令和5年の通常国会での施政方針演説において、岸田総理が「従来の年功賃金から、職務に応じてスキルが適正に評価され、賃上げに反映される日本型の職務給へ移行することは、企業の成長のためにも急務」とし、6月までに日本企業に合った職務給の導入方法を類型化し、モデルを示すと述べています。なぜ、日本型の職務給への移行が重要政策となっているのでしょうか? その議論は、政府の「新しい資本主義実現会議」において進められていますが、どのような考え方から、「日本型の職務給への移行」が急務という結論に至るのか、整理してみます。
<第12回新しい資本主義実現会議(令和4年11月10日開催)の議論を整理>
新しい資本主義を実現し、持続的な成長と分配の好循環を達成するため、
労働市場改革として、
(1)労働者に成長性のある企業・産業への転職の機会を与える
企業間・産業間の失業なき労働移動の円滑化
(2)リスキリング(成長分野に移動するための学び直し)のための人への投資
(3)これらを背景にした構造的な賃金引上げ
の3つの課題を同時解決していく必要がある。
↓ 具体的な方向性は……
□構造的賃金引上げを行うため、労働者の立場に立って、企業間・産業間で労働移動したい方は円滑に移動できる労働市場を作り上げる。
□そして、労働者本人の意思を尊重する市場となるよう、労働者が転職・キャリアアップについて相談し、正確な情報を得て転職する、という一連のプロセスを一気通貫で支援する仕組みを官民協力して作り上げる。
□また、労働者自身が主体的にリスキリングの在り方に関与できるよう、企業が支援する体制を整え、政府が支援を行うに当たっても、個人への直接支援を強化する。
□さらに、労働政策として、失業者に対する支援と共に、在職者に対する支援や兼業・副業の促進を強化する。
↓ これらを効果的に実現させるためには……
□ 経験者採用を進めていくためにも、企業側には、個々の企業の実情に応じて、『日本型の職務給への移行』等の賃金の在り方を検討いただきたい。
つまり政府は、
(1)労働者に成長性のある産業への転職の機会を与える労働移動の円滑化
(2)そのための学び直しであるリスキリング
(3)これらを背景とした構造的賃金引上げを実現させたいのですが
企業の賃金制度が、従来からの年功賃金だとそれが適わないので、“職務給に移行してくれ”と要求しているわけです。
職務給とは、簡単にいうと、勤続年数などによらず、仕事の内容と責任の程度によって職務に一定の序列を設け、それに応じて賃金を支払うこととするものです。

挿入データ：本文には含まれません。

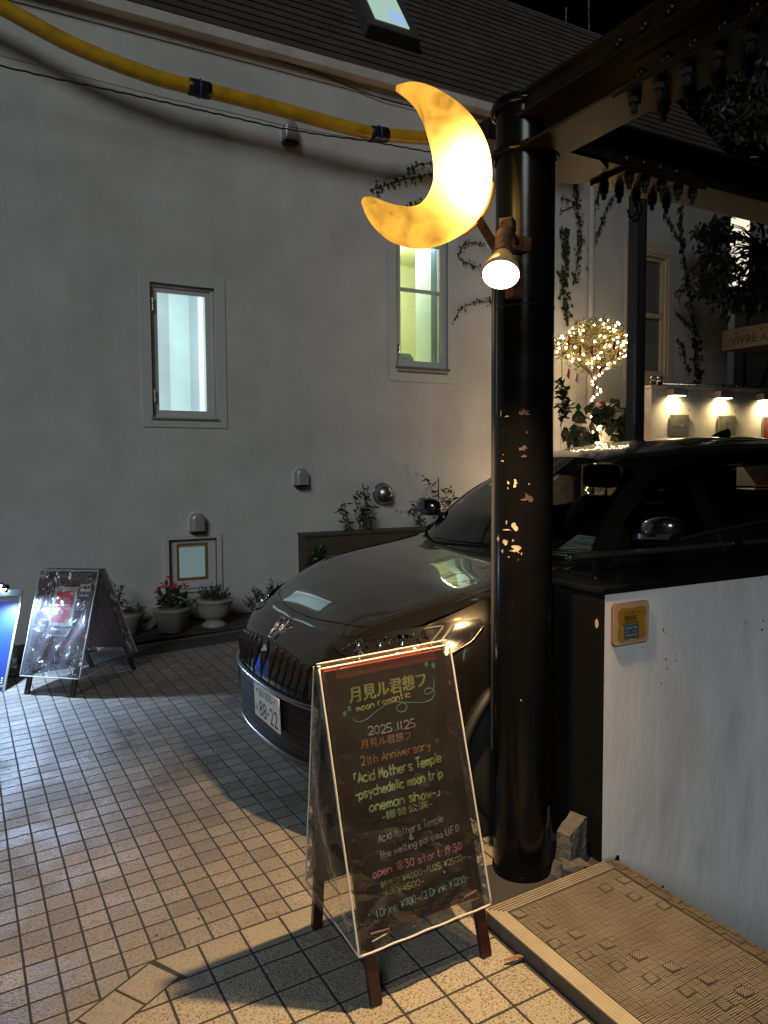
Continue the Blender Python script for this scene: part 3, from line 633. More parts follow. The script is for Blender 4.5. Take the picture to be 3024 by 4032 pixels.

職務給がベースになると、中途採用でも、高い賃金が支払われる(=労働移動が円滑になり、賃上げも実現)というわけです。
従来の年功賃金からの脱却は掲げていますが、大企業における新卒一括採用(=職務遂行能力が高いであろう優秀な人材を企業内で育てていく)という仕組みを頭から否定するわけでもなく……そういった考え方とも融合させたいので、『日本型の職務給』が模索されているわけです。
政府は、令和5年6月までに労働移動円滑化のための指針を取りまとめるとしており、そのなかで、「日本企業に合った職務給の導入方法を類型化し、モデルを示す」ということになると思われます。
机上の空論では意味がありません。各企業が前向きに採用を検討したくなるようなモデルを示して欲しいですね。
なお、職務給が注目されると、それに適した雇用システムである「ジョブ型」雇用も注目されるという流れになります(その話題については、景気が悪くなると沸き起こり、良くなると静まるというサイクルがあるようですが……)。
機会があれば、「ジョブ型」のことも取り上げたいと思います。